En conclusion vous observerez, mes chers collègues, que jamais la gauche, lorsqu’elle a été majoritaire à l’Assemblée nationale, n’a porté atteinte au droit d’amendement, d’autant plus important qu’il offre aux parlementaires de tous les groupes -s’ils veulent bien en user-, la possibilité de peser sur la confection des lois dont la presque totalité sont issues des projets déposés par le gouvernement.
Je me souviens que de 1981 à 1986 l’opposition à l’Assemblée nationale s’est manifestée avec vigueur, voire acharnement. Nous avons eu de rudes batailles parlementaires. La faiblesse pour nous eût consisté à vouloir brider cette opposition en tentant de modifier le règlement. Même si par impossible, nous avions entrevu la possibilité d’obtenir l’indispensable consensus de tous les groupes, nous y aurions regardé à deux fois.
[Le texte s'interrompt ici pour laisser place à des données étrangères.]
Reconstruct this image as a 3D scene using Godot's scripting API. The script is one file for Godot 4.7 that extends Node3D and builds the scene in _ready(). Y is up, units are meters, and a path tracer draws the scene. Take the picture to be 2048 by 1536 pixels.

Le Sénat serait bienvenu aujourd’hui, - mais le voudra-t-il ?...- de prendre en compte les droits et les prérogatives du Parlement dans son ensemble. La question n’est pas de savoir si au Luxembourg, dans une atmosphère feutrée, à l’abri des grands emportements, l’on pourra continuer de s’exprimer à satiété, comme par le passé. La défense des droits du Parlement, des droits des députés et des sénateurs, doit être l’affaire de tous, car il s’agit aussi de la préservation des libertés dans le pays. Sans recourir à des formules emphatiques, sans invoquer la postérité, sans me faire trop d’illusions non plus sur l’issue de nos travaux, j’invite cependant notre assemblée qui aime à revendiquer sa sagesse et sa mesure, à ne pas consentir à l’abaissement du Parlement. Ne soyez pas, mes chers collègues, ceux qui se seront inclinés, même si nous savons qu’un jour d’autres majorités rendront justice au Parlement.